Por que os russos arrastavam navios contra a correnteza até o século 19?

“Rebocadores do Volga”, de Iliá Repin. Barge haulers on the Volga

“Rebocadores do Volga”, de Iliá Repin. Barge haulers on the Volga

Museu do Estado Russo de São Petersburgo
Da próxima vez que se vir reclamando de um voo atrasado, lembre-se de como as pessoas se locomoviam em um passado não tão distante.

Você já deve ter visto a famosa pintura do século 19 “Rebocadores do Volga”, do artista russo Iliá Repin, e se questionado por que os servos retratados na tela estão puxando o barco em vez de utilizarem remos ou as próprias velas da embarcação.

Conhecidos em russo como ‘burlaki’, esses homens tinham como função principal arrastar navios a vela contra a correnteza do rio. Geralmente, puxavam barcos de carga de fundo plano, no tipo barca, com 30 a 50 metros de comprimento. Esse tipo de trabalho duro era, porém, sazonal – apenas no outono e na primavera.

Foto de rebocadores no Volga, na década de 1990

Às vezes, o vento ajudava os burlaki a transportar os navios rapidamente, mas de modo geral, o trabalho era extenuante, e as pessoas se propunham a fazê-lo só porque precisavam desesperadamente de dinheiro. Embora o serviço pudesse ser configurado como exploração, não se tratava de um regime de escravidão. Os burlaki eram pagos, e possuíam sindicatos, conhecidos como artel, para operarem de forma mais eficiente.

Para tornar o trabalho menos estressante, os burlaki elevavam os espíritos cantando; sua música predileta era “Dubinushka”, que se tornaria a canção mais popular entre os membros da futura classe trabalhadora revolucionária.

Os serviços de burlaki estiveram em grande demanda do século 16 ao 20, e há fotos que datam do início dos anos 1900 com mulheres arrastando navios.

Necessidade obrigava até mulheres a cumprir função

A profissão, no entanto, tornou-se obsoleta com a aparência de navios a vapor, e o governo soviético proibiu oficialmente o trabalho dos burlaki em 1929.

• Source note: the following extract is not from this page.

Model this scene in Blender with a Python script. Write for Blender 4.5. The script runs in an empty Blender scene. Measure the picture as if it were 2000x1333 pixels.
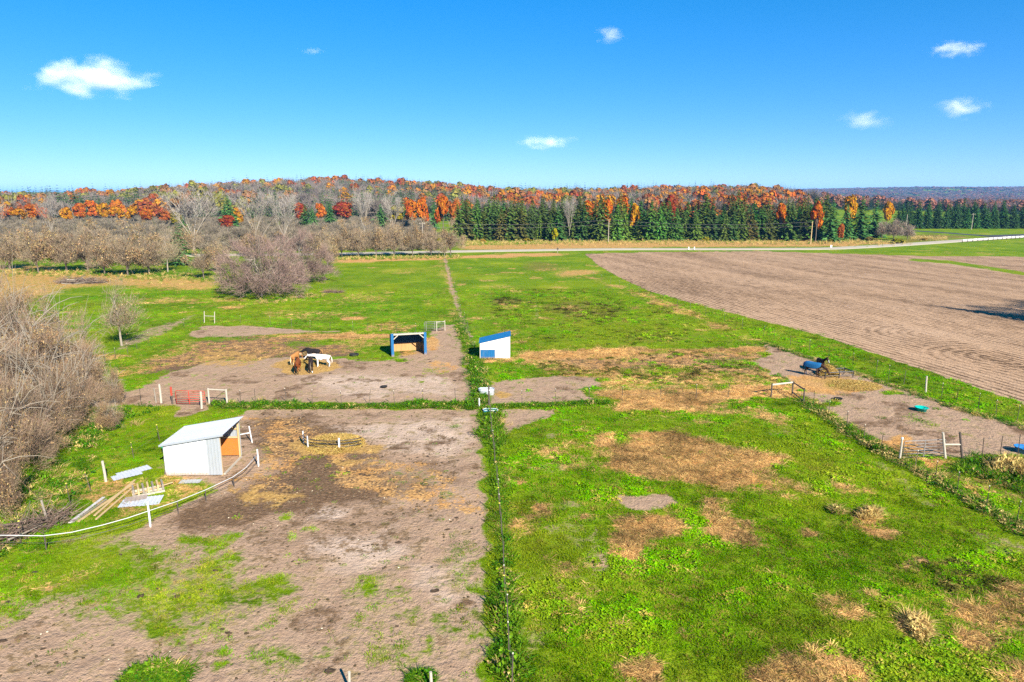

O rio Volga proporcionava o maior volume de trabalho a esses trabalhadores. A cidade de Rybinsk, na margem do Volga, era oficialmente chamada de “capital dos burlaki”. Por ser um centro comercial e logístico, Rybinsk atraía grande número de trabalhadores – não apenas burlaki, mas também carregadores de navios e outros. 

Burlaki na arte

Quando Iliá Repin viu, pela primeira vez, os burlaki trabalhando, aquela imagem ficou impregnada em sua mente – o contraste do sofrimento humano e a beleza natural circundante. Ele produziu dezenas de esboços para encontrar a melhor forma de expressar os burlaki antes de completar sua famosa pintura, “Rebocadores do Volga”, atualmente exposta no Museu do Estado Russo, em São Petersburgo.

Os críticos elogiaram a pintura e compararam seu poder com os romances de Nikolai Gógol – realista, mostrando o lado obscuro da vida do povo comum, sem nenhuma tentativa de embelezamento. A obra de Repin foi ainda reverenciada por outro proeminente escritor russo, Fiódor Dostoiévski, em sua coleção de escritos, “Diário de Um Escritor”, no qual referiu-se à tela como ‘um triunfo da verdade’ na arte.

Alguns historiadores contemporâneos alegam, no entanto, que Repin retratou de forma incorreta a forma como os homens arrastavam o barco para, assim, criar uma imagem mais dramática. Não se pode negar, entretanto, que a tarefa de arrastar uma barcaça contra a correnteza representava uma situação extrema para os burlaki, e a maior parte do trabalho era conduzida sem deixar a embarcação.

Primeiro, várias pessoas em um pequeno barco remavam contra a correnteza com uma âncora amarrada por corda e a lançavam na água o mais longe possível. Então, o burlaki puxou essa corda amarrada a um grande barril giratório no centro do convés, movendo o navio na direção desejada (obviamente, usavam as velas quando o vento soprava na mesma direção que o navio).

Repin não foi o único artista a imortalizar os burlaki, há outras pinturas conhecidas que também retratam essa tema. Por exemplo, ‘Burlaki’, de Vassíli Vereschagin, foi concluída em 1866, seis anos antes da obra-prima de Repin, e ‘Volga sob Iurievets”, de Aleksêi Savrosov, retratou a mesma situação no ano anterior.